Filling the Iranian Gap
Iran exports approximately 1.5 million barrels per day, most of it to China. Neutralising this flow without destabilising global prices is the central challenge. Venezuela’s production rebound—from under 500,000 barrels per day to nearly 800,000—offers a viable solution.
Two scenarios define US strategy:
• War and Substitution: If Iranian exports are blocked, Venezuelan output scales up to prevent price spikes that would benefit Russia
• Deal and Market Glut: If Iran returns to dollar-based trade, the combined Iranian and Venezuelan supply crashes prices, starving Russia of revenue
Trump’s sudden trade announcement was a practical step to prepare for both outcomes. By signalling India’s role in absorbing Venezuelan supply, the groundwork was laid for seamless substitution of Iranian barrels.

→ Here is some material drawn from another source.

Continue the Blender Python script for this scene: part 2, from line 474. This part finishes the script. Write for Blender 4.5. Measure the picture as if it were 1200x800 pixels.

Encircling China’s Manufacturing Base
The ultimate objective of the India-Venezuela-US triad is economic encirclement. By redirecting Venezuelan and Iranian energy into the dollar system, processed through Indian refineries, the US removes China’s ability to subsidise its manufacturing base.
Forced to pay market prices in a currency it cannot print, Beijing’s production costs rise, eroding export competitiveness. This strikes at the core of Xi Jinping’s economic ambitions. The Petro-Yuan thrives on exchanging paper for hard assets. Deny that mechanism, and the Yuan’s credibility as a reserve currency collapses.
Realignment of Global Energy Power
The India-Venezuela-US energy triad is not merely a trade arrangement; it is a geopolitical weapon. Unlocking Venezuelan production is essential to neutralising Iran and pressuring Russia. India’s refining infrastructure is the bridge that makes this strategy viable.
Trump’s sudden trade announcement was not random. It was the visible tip of a broader strategy to realign global energy flows, isolate China, and restore dollar dominance in energy trade.
Energy politics, ultimately, is about currency and control. China’s Petro-Yuan was a bold attempt to rewrite the rules. The India-Venezuela-US triad is the counterstroke—designed to dismantle that system and reassert dollar hegemony.
By neutralising Iran, substituting Venezuela, and channelling flows through India, the US has crafted a doctrine that isolates China, pressures Russia, and stabilises the dollar’s dominance. Trump’s move was not chaos—it was design.